Opposition parties from Bosnia's Serb-dominated Republika Srpska (RS) entity have made the 'Reform Programme' which Bosnia is sending to NATO instead of the Annual National Programme (ANP), available to journalists, Friday.
Bosnia was initially supposed to send its Annual National Programme (ANP) to the alliance, which would be the next step toward NATO membership and would activate the country’s Membership Action Plan (MAP).
But Bosnian Serb leadership, most of all the Alliance of Independent Social Democrats (SNSD) and its leader Milorad Dodik, opposed any further steps toward Bosnia’s NATO membership being made.
The document states that it will be submitted to NATO HQ in Brussels “without prejudice to the decision on NATO membership, the adoption of which will require additional decisions from the Bosnian Presidencies and Parliamentary Assembly.
It further states that “Bosnia and Herzegovina is committed to an active, international, political, economic, military and security co-operation and will make additional efforts to pursue its strategic interests in joining and institutionalizing relations with relevant international structures.”

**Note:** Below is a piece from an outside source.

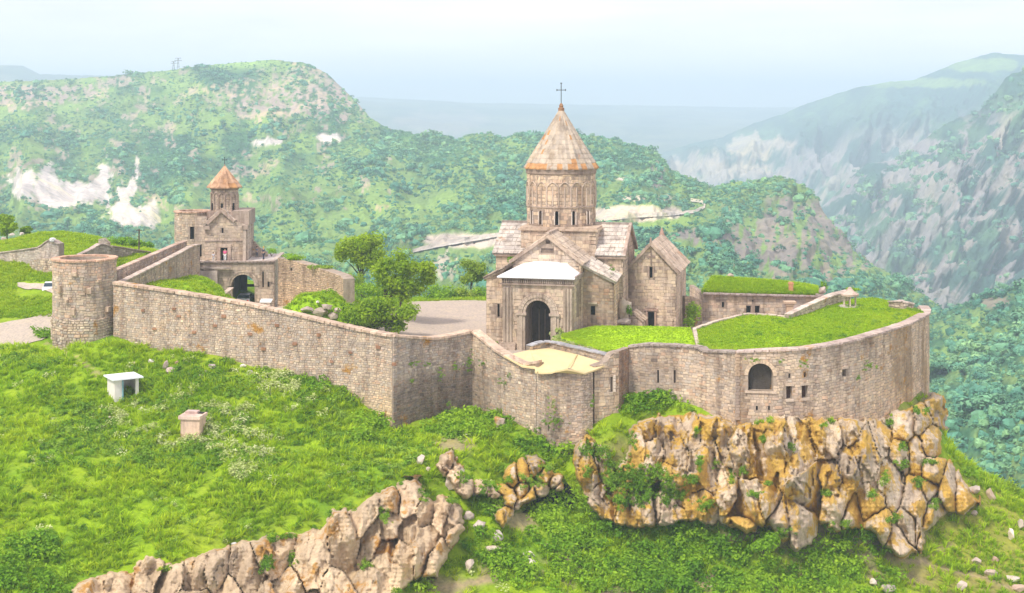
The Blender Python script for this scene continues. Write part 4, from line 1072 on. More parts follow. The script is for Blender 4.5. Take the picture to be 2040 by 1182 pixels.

“Bosnia and Herzegovina's foreign policy is focused on maintaining and improving lasting peace, security and stable democratic and secular state development and contributing to international peace and stability,” The document says, among other things.
When it comes to the country's participation in peace-support operations, the three Presidency members agreed to Bosnia's active participation in “peace support operations, [and the] present NATO-led “Resolute Support” mission in the Islamic Republic of Afghanistan. As a NATO partner country, Bosnia and Herzegovina is interested in further developing its relations with NATO, including the participation in joint military exercises and crisis response.”
The document also discusses Bosnia's military budget and its distribution, security issues, human rights, justice sector, anti-corruption, border security, EU relations, regional cooperation and other matters.
NATO remains unpopular with Serbs in both Serbia and in Bosnia's Serb-majority semi-autonomous entity of Republika Srpska (RS) since the alliance launched airstrikes against the Bosnian Serbs during the 1992-95 Bosnian war and against the Serbian military in 1999 during the conflict between Belgrade and ethnic Albanians in Kosovo.
The issue was at the centre of a deadlock which prevented the country from forming a government for more than a year after the October 2018 election and produced a political crisis in the country.
The crisis ended in November when Dodik, who is the Serb member of Bosnia’s tripartite Presidency, agreed with his Bosniak and Croat counterparts to form the government and send a different document, the Reform Programme, to NATO.
Bosnian Serb opposition parties then accused Dodik of betraying Serb interests, arguing that the Reform Programme and the ANP are the same.
Dodik, however, argued that the Reform Programme does not predict Bosnia's membership in the alliance.